What other private information could be at risk?

November 18 2016, by Michael Davies | Category: Telecom

Author Michael Davies – Chief Operating Officer

Privacy and information security represent considerable challenges for businesses today. We know because we also face demands and cost decisions to address risk for our data security, as do all our customers.  As in so many cases, the immediate dollar saving now can become a hefty risk for businesses later.  The recently reported breaches of customer privacy and data theft in overseas call centres such as the in the Sydney Morning Herald, truly bring this to life.

The theft and resale of confidential customer information revealed this week is an example of “insider risk”, where people employed in external call centres have taken advantage of access to such information.

Decisions about offshoring integral business functions are often made with a view to reducing cost, with labour arbitrage being the primary driver for the move.  While security is absolutely a consideration in any offshoring business plan and system security is often very carefully managed, the reality is that staff and their loyalty to the company is a pivotal aspect of any security proposition.

It begs the question as to what data other than customer information could be exposed through uninformed outsourcing overseas of other functions: network operations which give a window into network designs and, by extension, vulnerabilities?

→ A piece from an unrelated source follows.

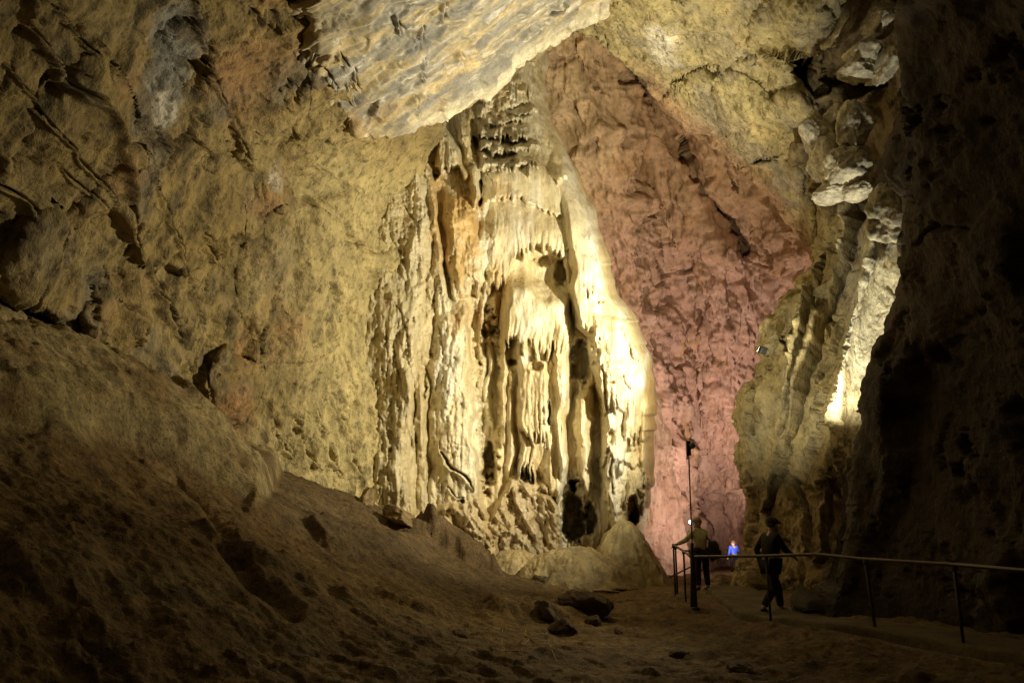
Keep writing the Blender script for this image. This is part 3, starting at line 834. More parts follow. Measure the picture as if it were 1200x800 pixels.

Research recently released by Macquarie Government managing director Aidan Tudehope – cyber security report shows many businesses are struggling to understand and manage their own, internal cyber security risks, let alone the arm’s length risks created by service providers moving core data regarding customers’ communications networks offshore.

For us, there is no question we could save money by moving away from employing Australian staff and taking customer contact centres and operations overseas.  The decision not to was one founded in the belief that our security, service experience and contribution to the IT industry would be materially better delivered in Australia.  Our high-performing service staff are often starting their IT careers, many move into positions in other parts of our business or in fact get picked up by our customers to bolster their IT teams.  We personally believe this contribution to skilled staff in country is crucial to the long term needs of our industry and our country.  #SoUntelco.